Britain's Border Agency announced the firing of an immigration officer in January. Reportedly, the man had turned sour on his marriage and, while his wife was visiting her family in Pakistan, added his wife's name to the terrorist list of people not allowed into the country. His ploy worked—for three years. Officials only found out when the man applied for a promotion and his wife's name popped up as a potential terrorist.

News That Sounds Like a Joke


The manager of the Channel Islands Co-operative store in the British territory of Jersey acknowledged to BBC News in November that a shopper's complaint was justified and that refunds would be made—the customer believed she had been overcharged by about 5 pounds (about $8) because, while weighing fruits and vegetables, the clerk had been leaning over so far that her breasts accidentally increased pressure on the scale.

Tough Guys

  • In Long Beach, Calif., in February, police arrested two 19-year-old men, Kirk Lewis and Daniel Bard, and charged them as two of the three men they sought in the robbery of a 5-year-old girl.
  • Timothy James Chapek, 24, was charged with burglary in March after he broke into a house in Portland, Ore., and took a shower. The homeowner returned to the house while Chapek was still in the shower and confronted him with her two German shepherds and a gun. Chapek locked himself in the bathroom and dialed 911, begging for officers to come quickly and arrest him. (Chapek, later released on bond, was re-arrested two days later in Chehalis, Wash. According to police, he was loading shoplifted goods into a stolen car.)

Geek-on-Geek Crime

In March, a teenager was charged with attempting to rob the Fun 4 All comic-book store in Southfield, Mich., with a homemade bomb (which looked realistic, but turned out to be harmless). Instead of asking for money, the teen presented a list of merchandise he wanted. After the clerk balked at the demands, the robber relented, paid cash for a few of the items on the list, and left. When arrested later, he called the incident a "social experiment."

Great Art!


In February, a New York City gallery began offering classes in "anthropomorphic taxidermy," described as a "Victorian hobby" in which mouse carcasses are not only meticulously cleaned and stuffed, but also outfitted in handmade, miniature 19th-century clothing, such as bloomers. British practitioners are said to have created elaborate scenes featuring scores of the costumed bodies. Class instructor Susan Jeiven said the mice must have a "classy" look. "I don't like rogue taxidermy," she said.

Least Competent Criminals


Not Ready for Prime Time: Michael Trias, 20, was arrested in March in Mesa, Ariz., after a botched residential burglary. According to police, Trias entered the house through a window and landed in a clothes basket made of PVC and netting. He became entangled in the basket and his flailing attempts to free himself alerted the homeowner.

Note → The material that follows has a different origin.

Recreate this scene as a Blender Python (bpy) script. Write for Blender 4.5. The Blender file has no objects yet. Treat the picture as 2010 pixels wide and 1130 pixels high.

The Weirdo-American Community


A 50-year-old man was charged with indecent exposure near Yakima, Wash., in March when he jumped in front of a woman with his genitals exposed—while otherwise dressed in a diver's wet suit, mask and bright orange gloves.

A News of the Weird Classic


India's legal system is notoriously among the world's most leisurely paced. In December 1990 in New Delhi, four men (ages 82, 71, 63 and 62) were acquitted of accusations that they defrauded a government-run transport company by buying bogus motor parts. The men had been charged with the crime in 1955 (when they were, respectively, 47, 36, 28 and 27 years old), and the trial began in 1957. Hearings continued, off and on, for 33 years before Judge V.B. Gupta concluded in December that the government had failed to prove its case.